◆ **Provided material**

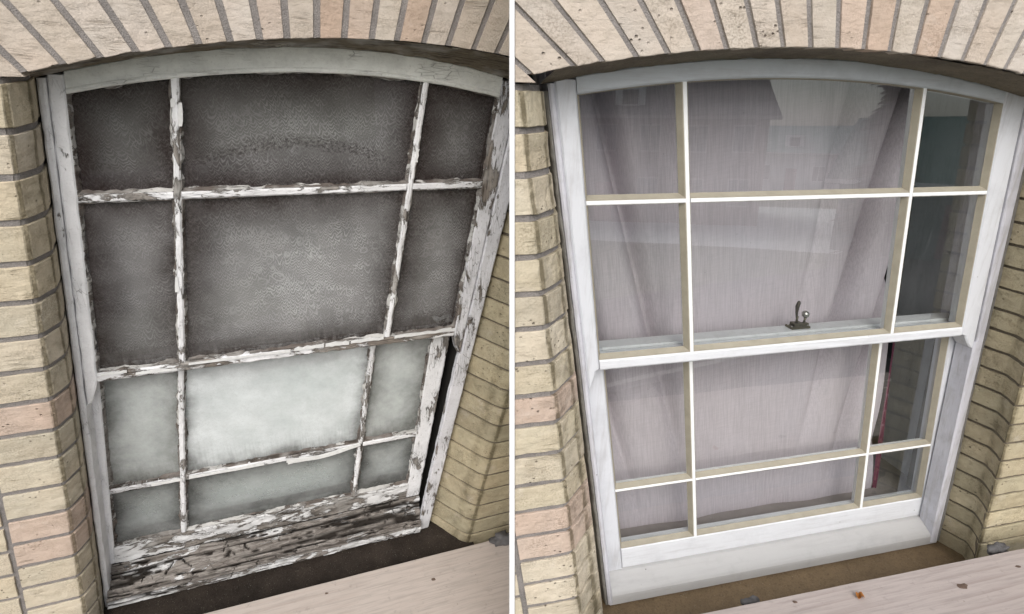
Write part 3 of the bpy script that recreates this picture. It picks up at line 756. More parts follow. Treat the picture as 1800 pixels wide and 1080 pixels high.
def make_window(bay, label, old):
    win = thing('sash_window', label, 'window', bay.m)
    if old:
        hl = lambda u: 0.241 + 0.215 * u * (1 - u) + 0.010 * u
        ht = lambda u: 0.284 + 0.245 * u * (1 - u) + 0.016 * u
        fol = lambda v: -0.048; sol = lambda v: -0.031
        fo_r = lambda v: 1.099 + 0.036 * v; so_r = lambda v: 1.048 + 0.02 * v
        vm0, vm1 = -0.509, -0.482; hb = (-0.010, 0.010)
        bars = [(0.209, 0.203), (0.788, 0.778)]; bw = 0.0078
        lw = -0.05
        lso, lsi, rsi, rso = (-0.041, -0.046), (-0.008, -0.019), (0.943, 0.950), (1.008, 1.003)
        lbars = [(0.193, 0.183), (0.748, 0.746)]
        lhb = (-0.958, -0.938); br = (-1.256, -1.184); vbot = -1.40
        jit, rgh = 0.0022, 0.0012
        m_sl, m_sr, m_head, m_bar, m_h, m_meet, m_bot, m_j, m_jr = OLD_V, PEEL_V2, OLD_U, PEEL_V, PEEL_U, PEEL_UX, PEEL_UX, OLD_V, PEEL_V2
        put, pw = PUTTY_OLD, lambda c: (0.006, 0.006, 0.005, 0.006)
        sd_ = 3.0
    else:
        hl = lambda u: 0.195 + 0.16 * u * (1 - u) - 0.003 * u
        ht = lambda u: 0.228 + 0.175 * u * (1 - u)
        fol = lambda v: -0.052 - 0.020 * v; sol = lambda v: -0.038 - 0.020 * v
        fo_r = lambda v: 1.089 + 0.035 * v; so_r = lambda v: 1.058 + 0.02 * v
        vm0, vm1 = -0.376, -0.351; hb = (-0.0095, -0.0005)
        bars = [(0.219, 0.227), (0.782, 0.781)]; bw = 0.0045
        lw = -0.05
        lso, lsi, rsi, rso = (-0.036, -0.030), (0.027, 0.037), (1.027, 1.031), (1.060, 1.069)
        lbars = [(0.252, 0.259), (0.804, 0.808)]
        lhb = (-0.758, -0.750); br = (-1.017, -0.947); vbot = -1.075
        jit, rgh = 0.0003, 0.0002
        m_sl, m_sr, m_head, m_bar, m_h, m_meet, m_bot, m_j, m_jr = NEW_V, NEW_V, NEW_HEAD, BAR_WHITE, BAR_WHITE, NEW_U, NEW_U, NEW_JAMB, NEW_JAMB
        put, pw = PUTTY_NEW, lambda c: (0.0095, 0.0095, 0.0025, 0.0085 if c == 0 else 0.005)
        sd_ = 9.0
    J = dict(jit=jit, rough=rgh)
    # ---- outer frame
    vt_l, vt_r = ht(fol(0.25)) - 0.004, ht(1.03) - 0.0
    j1 = board(bay, 'jamb', line((fol(vbot), vbot), (fol(vt_l), vt_l)), line((sol(vbot) - 0.0015, vbot), (sol(vt_l) - 0.0015, vt_l)), -0.049 if not old else -0.11, 0.006, m_j, win, n=70, seed=sd_, jit=jit * 1.1, rough=rgh)
    if old:
        board(bay, 'jamb', line((1.022 + 0.0197 * (vbot + 0.6), vbot), (1.030, vm0 - 0.075)), line((fo_r(vbot), vbot), (fo_r(vm0 - 0.075), vm0 - 0.075)), -0.02, 0.004, m_jr, win, n=60, across=6, seed=sd_ + 1, **J)
        board(bay, 'jamb', line((so_r(vm0 - 0.075) + 0.0015, vm0 - 0.075), (so_r(vt_r) + 0.0015, vt_r)), line((fo_r(vm0 - 0.075), vm0 - 0.075), (fo_r(vt_r), vt_r)), -0.11, 0.004, m_jr, win, n=60, across=4, seed=sd_ + 2, **J)
        board(bay, 'pulley_stile', line((1.036, vbot), (1.036, 0.28)), line((1.06, vbot), (1.06, 0.28)), -0.14, -0.021, GAP_SHADE, win, n=4)  # coloured black for the shade deep in the slot
    else:
        board(bay, 'jamb', line((1.026, vbot), (1.045, vm0 - 0.02)), line((fo_r(vbot), vbot), (fo_r(vm0), vm0 - 0.02)), -0.045, 0.004, m_jr, win, n=50, across=4, seed=sd_ + 1, **J)
        board(bay, 'jamb', line((so_r(vm0) + 0.0015, vm0 - 0.02), (so_r(vt_r) + 0.0015, vt_r)), line((fo_r(vm0), vm0 - 0.02), (fo_r(vt_r), vt_r)), -0.11, 0.004, m_jr, win, n=50, across=4, seed=sd_ + 2, **J)
        pass
    # weathered strip between the arch and the head
    av = archL if old else archR
    hx0, hx1 = fol(0.25) - 0.012, 1.16
    NU, NX = 190, 12; vs = []
    for i in range(NU + 1):
        u = lerp(hx0, hx1, i / NU)
        for j in range(NX + 1):
            x = j / NX; lo_ = ht(u) - 0.0025 + 0.0025 * fbm((u, 0, sd_), 24) ; hi_ = av(u) - 0.0015 + (0.004 if u < 0.55 else 0.004 * max(0, 1 - (u - 0.55) * 8)); lo_ = min(lo_, hi_ - 0.008)
            st = 0.0035 * (fbm((u * 0.35, x * 0.3, sd_), 26, sd_) + 0.6 * fbm((u, x * 0.4, sd_), 60, sd_)) + 0.005 * fbm((u * 0.12, x * 1.0, sd_), 9, sd_)
            st += 0.004 * math.floor(2.5 * fbm((u * 0.3, x * 0.5, sd_ + 9), 14, sd_)) / 2
            vs.append(bay.P(u, lerp(lo_, hi_, x) + st * 0.4, 0.0025 + (0.100 if old else 0.110) * x ** 1.15 + st * (0.3 if j == 0 else 1)))
    fs = [(i * (NX + 1) + j, i * (NX + 1) + j + 1, (i + 1) * (NX + 1) + j + 1, (i + 1) * (NX + 1) + j) for i in range(NU) for j in range(NX)]
    mk('head_fillet', vs, fs, CAULK_OLD if old else CAULK_NEW, win)
    # grey bead of filler along the jambs
    if not old:
        board(bay, 'caulk_bead', line((fol(vbot) - 0.008, vbot), (fol(0.2) - 0.008, 0.2)), line((fol(vbot) - 0.0005, vbot), (fol(0.2) - 0.0005, 0.2)), -0.05, 0.004, CAULK_GREY, win, n=90, across=2, jit=0.002, rough=0.003, seed=sd_ + 5, kfreq=40)
        board(bay, 'caulk_bead', line((fo_r(vbot) + 0.0005, vbot), (fo_r(0.22) + 0.0005, 0.22)), line((fo_r(vbot) + 0.012, vbot), (fo_r(0.22) + 0.012, 0.22)), -0.05, 0.002, CAULK_GREY, win, n=90, across=2, jit=0.002, rough=0.003, seed=sd_ + 6, kfreq=40)
    # ---- upper sash
    up = part('upper_sash', win)
    hv = 0.072 if old else 0.042                     # horns below the meeting rail
    def horn(inner, outer):
        def f(t):
            if t > hv_t: return lerp(0, 1, 0), 0
        return f
    def stile_edge_inner(xi, xo, vt):
        vb = vm0 - hv
        def f(t):
            v = lerp(vb, vt, t)
            if v < vm0:
                q = (vm0 - v) / hv
                x = lerp(xi(v), xo(v), min(1.0, (0.12 if old else 0.3) + 0.55 * q ** 1.5 + (0.25 if q > 0.9 else 0)))
            else: x = xi(v)
            return (x, v)
        return f
    zero, one = (lambda v: 0.0), (lambda v: 1.0)
    tl, tr_ = ht(-0.03) - 0.002, ht(1.04) - 0.002
    board(bay, 'stile', lambda t: (sol(lerp(vm0 - hv, tl, t)), lerp(vm0 - hv, tl, t)), stile_edge_inner(zero, sol, tl), -0.04, 0.0, m_sl, up, n=110, across=4, seed=sd_ + 7, **J)
    board(bay, 'stile', stile_edge_inner(one, so_r, tr_), lambda t: (so_r(lerp(vm0 - hv, tr_, t)), lerp(vm0 - hv, tr_, t)), -0.04, 0.0, m_sr, up, n=110, across=6, seed=sd_ + 8, **J)
    board(bay, 'top_rail', lambda t: (lerp(0.0008, 0.9992, t), hl(lerp(0.0, 1.0, t))), lambda t: (lerp(0.0008, 0.9992, t), ht(lerp(0.0, 1.0, t))), -0.04, -0.0008, m_head, up, n=90, across=5, seed=sd_ + 9, **J)
    if old:   # the moulded inner lip of the head
        board(bay, 'moulding', lambda t: (lerp(0.002, 0.998, t), hl(lerp(0.0, 1.0, t)) - 0.006), lambda t: (lerp(0.002, 0.998, t), hl(lerp(0.0, 1.0, t)) + 0.006), -0.02, 0.004, m_head, up, n=90, across=2, seed=sd_ + 19, jit=0.001, rough=0.001)
    board(bay, 'meeting_rail', line((0.0008, vm0), (0.9992, vm0)), line((0.0008, vm1), (0.9992, vm1)), -0.045, -0.0012 + (0.003 if old else 0.002), m_meet, up, n=140, across=5, seed=sd_ + 10, jit=jit * 1.6, rough=rgh * 2, kfreq=40)
    def bar_u(b, vv0, vv1):    # upright bar position at height v
        return b
    def vbars(lst, vlo, vhi, w_, par, mt):
        res = []
        for q, (xt, xb) in enumerate(lst):
            def ctr(v, xt=xt, xb=xb): return lerp(xb, xt, (v - vlo) / (vhi - vlo))
            topv = hl(xt) if par is up else vhi
            board(bay, 'glazing_bar', lambda t, c=ctr, tv=topv: (c(lerp(vlo, tv, t)) - bw, lerp(vlo, tv, t)), lambda t, c=ctr, tv=topv: (c(lerp(vlo, tv, t)) + bw, lerp(vlo, tv, t)), w_ - 0.035, w_ + (0.001 if old else -0.001), mt, par, n=110, across=3, seed=sd_ + 11 + q, jit=jit * 0.9, rough=rgh * 1.3, cham=0.004 if old else 0.0015, kfreq=40)
            res.append(ctr)
        return res
    cs = vbars(bars, vm1, 0.25 if old else 0.2, 0.0, up, m_bar)
    for q, (xa, xb) in enumerate(((0.0, bars[0]), (bars[0], bars[1]), (bars[1], 1.0))):
        a = (xa[0] + xa[1]) / 2 + bw if isinstance(xa, tuple) else xa
        b = (xb[0] + xb[1]) / 2 - bw if isinstance(xb, tuple) else xb
        board(bay, 'glazing_bar', line((a + 0.001, hb[0]), (b - 0.001, hb[0])), line((a + 0.001, hb[1]), (b - 0.001, hb[1])), -0.035, -0.0005 if old else -0.0015, m_h, up, n=60, across=3, seed=sd_ + 14 + q, jit=jit * 0.9, rough=rgh, cham=0.004 if old else 0.0015, kfreq=30)
    xs = lambda v: [0.0, cs[0](v), cs[1](v), 1.0]
    
    for c in range(3):
        for r in range(2):
            vlo, vhi = (hb[1], None) if r == 0 else (vm1, hb[0])
            def L_(v): return xs(v)[c] + (bw if c > 0 else 0.0)
            def R_(v): return xs(v)[c + 1] - (bw if c < 2 else 0.0)
            if r == 0:
                ul, ur = L_(0.2), R_(0.2)
                poly = [(L_(vlo), vlo), (R_(vlo), vlo)] + [(lerp(ur, ul, i / 8), hl(lerp(ur, ul, i / 8)) - (0.006 if old else 0)) for i in range(9)]
            else:
                poly = [(L_(vlo), vlo), (R_(vlo), vlo), (R_(vhi), vhi), (L_(vhi), vhi)]
            gm = (((G_UPC if c == 1 else G_UP) if r == 0 else G_MID) if old else GLASS)
            pane(bay, poly, -0.016, gm, up, put, pw(c), -0.002, ragged=0.006 if old else 0.0004, seed=sd_ + c * 3 + r)
    # ---- lower sash
    lo = part('lower_sash', win)
    T = vm1 + 0.004                                     # top of its meeting rail
    B_ = br[0]
    Jl = dict(jit=jit, rough=rgh)
    board(bay, 'stile', line((lso[1], B_), (lso[0], T)), line((lsi[1], B_), (lsi[0], T)), lw - 0.04, lw, m_sl if not old else OLD_V, lo, n=80, across=4, seed=sd_ + 21, **Jl)
    board(bay, 'stile', line((rsi[1], B_), (rsi[0], T)), line((rso[1], B_), (rso[0], T)), lw - 0.04, lw, m_sr if not old else PEEL_V, lo, n=80, across=5, seed=sd_ + 22, **Jl)
    board(bay, 'meeting_rail', line((lsi[0] + 0.0005, T - 0.03), (rsi[0] - 0.0005, T - 0.03)), line((lsi[0] + 0.0005, T), (rsi[0] - 0.0005, T)), lw - 0.043, lw - 0.0015, INNER if not old else INNER_OLD, lo, n=40, seed=sd_ + 23)
    if old:
        board(bay, 'bottom_rail', line((lsi[1] + 0.0005, br[0]), (rsi[1] - 0.0005, br[0])), line((lsi[1] + 0.0005, br[1]), (rsi[1] - 0.0005, br[1])), lw - 0.04, lw + 0.004, PEEL_BOT, lo, n=160, across=12, seed=sd_ + 24, jit=0.004, rough=0.006, kfreq=30)
    else:
        board(bay, 'bottom_rail', line((lsi[1] + 0.0005, br[0]), (rsi[1] - 0.0005, br[0])), line((lsi[1] + 0.0005, br[1]), (rsi[1] - 0.0005, br[1])), lw - 0.04, lw - 0.0008, m_bot, lo, n=60, across=4, seed=sd_ + 24, **Jl)
    cl = vbars(lbars, br[1], T - 0.03, lw, lo, PEEL_V if old else BAR_WHITE)
    def le(v): return lerp(lsi[1], lsi[0], (v - B_) / (T - B_))
    def re(v): return lerp(rsi[1], rsi[0], (v - B_) / (T - B_))
    xl = lambda v: [le(v), cl[0](v), cl[1](v), re(v)]
    for q in range(3):
        v = (lhb[0] + lhb[1]) / 2; X = xl(v)
        a = X[q] + (bw if q else 0); b = X[q + 1] - (bw if q < 2 else 0)
        board(bay, 'glazing_bar', line((a + 0.001, lhb[0]), (b - 0.001, lhb[0])), line((a + 0.001, lhb[1]), (b - 0.001, lhb[1])), lw - 0.035, lw - (0.0005 if old else 0.0015), PEEL_U if old else BAR_WHITE, lo, n=70, across=3, seed=sd_ + 25 + q, jit=jit * 1.2, rough=rgh * 1.5, cham=0.004 if old else 0.0015, kfreq=30)
    for c in range(3):
        for r in range(2):
            vlo, vhi = (lhb[1], T - 0.03) if r == 0 else (br[1], lhb[0])
            X0, X1 = xl(vlo), xl(vhi)
            d0 = bw if c else 0.0; d1 = bw if c < 2 else 0.0
            poly = [(X0[c] + d0, vlo), (X0[c + 1] - d1, vlo), (X1[c + 1] - d1, vhi), (X1[c] + d0, vhi)]
            gm2 = ((G_LOC if c == 1 else G_LO) if r == 0 else G_BOT) if old else GLASS
            pane(bay, poly, lw - 0.016, gm2, lo, put, pw(c), lw - 0.002, ragged=0.006 if old else 0.0004, seed=sd_ + 31 + c * 3 + r)
    return win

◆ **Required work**
Only a number is wanted: how many lines of the data above contain "part"?

◆ **Written solution**
3